>> BEGIN

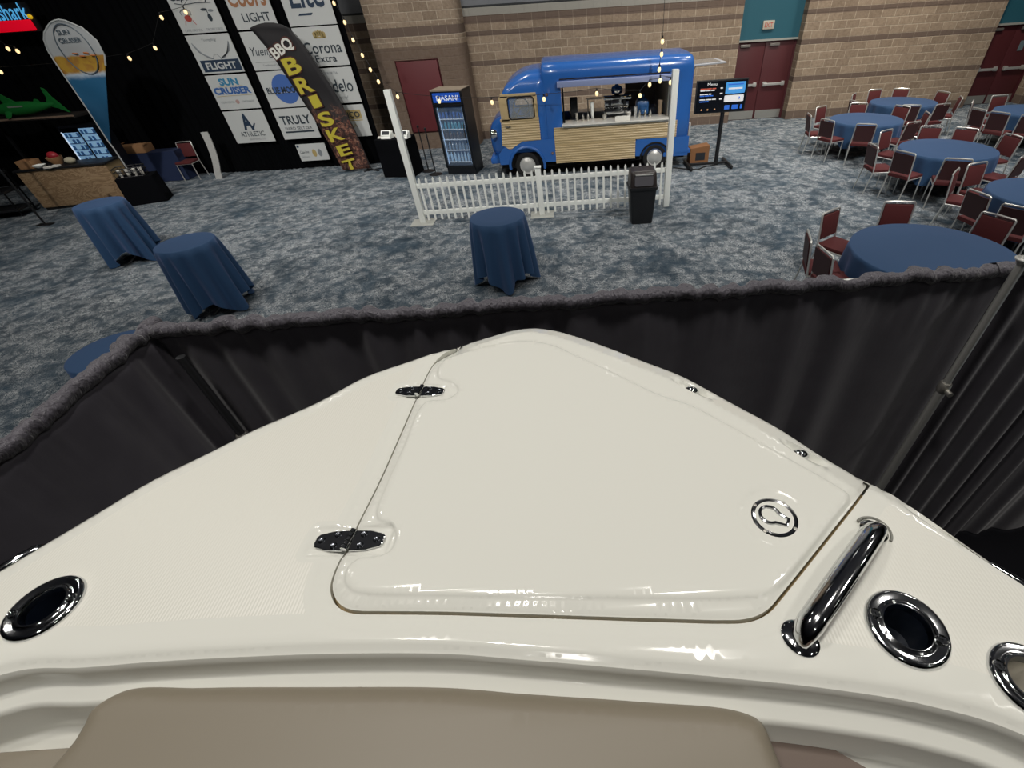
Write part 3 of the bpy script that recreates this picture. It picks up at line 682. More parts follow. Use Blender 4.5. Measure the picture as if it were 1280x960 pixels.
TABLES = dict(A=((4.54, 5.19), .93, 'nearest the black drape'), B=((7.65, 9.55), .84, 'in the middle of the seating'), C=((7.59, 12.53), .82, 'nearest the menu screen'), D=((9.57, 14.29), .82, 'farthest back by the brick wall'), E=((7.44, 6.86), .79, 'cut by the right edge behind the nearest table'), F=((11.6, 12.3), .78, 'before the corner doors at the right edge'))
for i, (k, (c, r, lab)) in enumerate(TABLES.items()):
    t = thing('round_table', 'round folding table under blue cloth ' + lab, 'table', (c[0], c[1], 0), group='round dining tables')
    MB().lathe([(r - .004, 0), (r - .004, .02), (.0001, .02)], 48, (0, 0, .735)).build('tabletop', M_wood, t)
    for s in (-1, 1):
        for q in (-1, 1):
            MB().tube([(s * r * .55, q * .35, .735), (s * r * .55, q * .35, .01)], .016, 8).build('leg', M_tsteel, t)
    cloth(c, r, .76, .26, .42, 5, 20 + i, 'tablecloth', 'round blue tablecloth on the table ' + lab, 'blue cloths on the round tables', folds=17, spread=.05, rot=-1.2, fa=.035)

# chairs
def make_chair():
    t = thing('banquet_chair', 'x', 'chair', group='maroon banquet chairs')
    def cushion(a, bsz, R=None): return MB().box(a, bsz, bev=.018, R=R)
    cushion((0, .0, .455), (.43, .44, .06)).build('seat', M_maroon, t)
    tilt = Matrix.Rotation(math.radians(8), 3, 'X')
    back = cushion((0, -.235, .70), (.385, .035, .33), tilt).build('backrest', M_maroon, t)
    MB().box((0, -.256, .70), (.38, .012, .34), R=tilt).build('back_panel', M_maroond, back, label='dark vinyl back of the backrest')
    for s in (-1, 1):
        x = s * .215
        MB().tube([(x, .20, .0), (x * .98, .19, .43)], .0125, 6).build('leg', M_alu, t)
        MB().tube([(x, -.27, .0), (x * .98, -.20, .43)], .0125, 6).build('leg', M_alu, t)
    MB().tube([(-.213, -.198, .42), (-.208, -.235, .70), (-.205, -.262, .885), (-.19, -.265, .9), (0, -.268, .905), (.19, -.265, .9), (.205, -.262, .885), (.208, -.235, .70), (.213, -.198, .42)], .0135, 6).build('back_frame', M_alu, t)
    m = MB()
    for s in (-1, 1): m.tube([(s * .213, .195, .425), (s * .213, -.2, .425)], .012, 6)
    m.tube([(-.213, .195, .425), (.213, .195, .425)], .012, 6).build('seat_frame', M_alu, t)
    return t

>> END

Direction: Without the pictures, print the whole listing exactly as given.

Answer to the exercise:
Write part 3 of the bpy script that recreates this picture. It picks up at line 682. More parts follow. Use Blender 4.5. Measure the picture as if it were 1280x960 pixels.
TABLES = dict(A=((4.54, 5.19), .93, 'nearest the black drape'), B=((7.65, 9.55), .84, 'in the middle of the seating'), C=((7.59, 12.53), .82, 'nearest the menu screen'), D=((9.57, 14.29), .82, 'farthest back by the brick wall'), E=((7.44, 6.86), .79, 'cut by the right edge behind the nearest table'), F=((11.6, 12.3), .78, 'before the corner doors at the right edge'))
for i, (k, (c, r, lab)) in enumerate(TABLES.items()):
    t = thing('round_table', 'round folding table under blue cloth ' + lab, 'table', (c[0], c[1], 0), group='round dining tables')
    MB().lathe([(r - .004, 0), (r - .004, .02), (.0001, .02)], 48, (0, 0, .735)).build('tabletop', M_wood, t)
    for s in (-1, 1):
        for q in (-1, 1):
            MB().tube([(s * r * .55, q * .35, .735), (s * r * .55, q * .35, .01)], .016, 8).build('leg', M_tsteel, t)
    cloth(c, r, .76, .26, .42, 5, 20 + i, 'tablecloth', 'round blue tablecloth on the table ' + lab, 'blue cloths on the round tables', folds=17, spread=.05, rot=-1.2, fa=.035)

# chairs
def make_chair():
    t = thing('banquet_chair', 'x', 'chair', group='maroon banquet chairs')
    def cushion(a, bsz, R=None): return MB().box(a, bsz, bev=.018, R=R)
    cushion((0, .0, .455), (.43, .44, .06)).build('seat', M_maroon, t)
    tilt = Matrix.Rotation(math.radians(8), 3, 'X')
    back = cushion((0, -.235, .70), (.385, .035, .33), tilt).build('backrest', M_maroon, t)
    MB().box((0, -.256, .70), (.38, .012, .34), R=tilt).build('back_panel', M_maroond, back, label='dark vinyl back of the backrest')
    for s in (-1, 1):
        x = s * .215
        MB().tube([(x, .20, .0), (x * .98, .19, .43)], .0125, 6).build('leg', M_alu, t)
        MB().tube([(x, -.27, .0), (x * .98, -.20, .43)], .0125, 6).build('leg', M_alu, t)
    MB().tube([(-.213, -.198, .42), (-.208, -.235, .70), (-.205, -.262, .885), (-.19, -.265, .9), (0, -.268, .905), (.19, -.265, .9), (.205, -.262, .885), (.208, -.235, .70), (.213, -.198, .42)], .0135, 6).build('back_frame', M_alu, t)
    m = MB()
    for s in (-1, 1): m.tube([(s * .213, .195, .425), (s * .213, -.2, .425)], .012, 6)
    m.tube([(-.213, .195, .425), (.213, .195, .425)], .012, 6).build('seat_frame', M_alu, t)
    return t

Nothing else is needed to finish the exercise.